Kennedy Tossed from Court—Again
February 26, 2003
by Alex A. Avery
Robert F. Kennedy Jr. can’t seem to catch a break in his ongoing war against hog farming. A couple of years ago Kennedy announced that he was going to “put an end to [the hog industry].” Yet he and the activist group he leads, the Waterkeepers Alliance, have repeatedly been thrown out of court.
The court tossings started in March of 2001 when a state court judge in North Carolina ruled that the Waterkeepers Alliance had “failed to state a single claim” that would warrant a trial. The Waterkeepers appealed that verdict and a three-judge panel of the North Carolina Court of Appeals unanimously rejected the appeal on December 31, 2002. The judges ruled that the Waterkeepers failed to show harm and that only the state has the power “to seek non-individualized, or public, remedies for alleged harm to public waters.”
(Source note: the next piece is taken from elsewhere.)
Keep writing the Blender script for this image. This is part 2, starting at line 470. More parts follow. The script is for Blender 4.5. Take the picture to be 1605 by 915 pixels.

This past summer, a class-action suit filed in a federal court in Tampa, Florida, by Kennedy’s law firm was also thrown out of court. Worse for Kennedy, the judge concluded that the lawyers involved had submitted “frivolous motions” and ordered Kennedy’s law firm to repay the legal expenses of the defendant, Smithfield Foods.
Federal judge Elizabeth Kovachevich wrote in her dismissal that the plaintiffs “failed to state anything at all” worthwhile, and that “no reasonable attorney could reasonably believe that [the lawsuit] had any reasonable chance of success.” Hence the penalty of repaying the legal costs of the defendant—a strong indication that the judge saw through the activists’ front.
Despite these repeated rebukes of their attempts to sue the hog industry out of existence, Waterkeepers attorney Dan Estrin told the Associated Press that two other federal lawsuits pending in North Carolina are “alive and well.” If history is any indicator, both of these lawsuits are living on borrowed time.
The flurry of lawsuits are part of a long-running campaign by environmental extremists to drive intensive hog production out of the United States, and part of a larger strategy aimed at all intensive livestock and poultry producers. In December of 2000 Mr. Kennedy said, “We’re starting with hogs. After we get done with the hogs, then we’re gonna go after the other ones.”
The demonization of hog farmers and the hog industry by Mr. Kennedy, the Waterkeepers Alliance, and other groups has become appalling. In the Spring of 2002, Mr. Kennedy said “large-scale hog producers were a greater threat to the United States and democracy than bin Laden’s terrorist network” while speaking in Iowa at a conference on “sustainable” hog farming.
Have the Waterkeepers never considered the threat to democracy of extremist groups attempting to achieve in the courts what they could not achieve via the appropriate legislative channels? Thank goodness multiple judges have seen through the activist’s charade and treated them appropriately—by making them pay.
Alex Avery is director of research and education for the Hudson Institute's Center for Global Food Issues.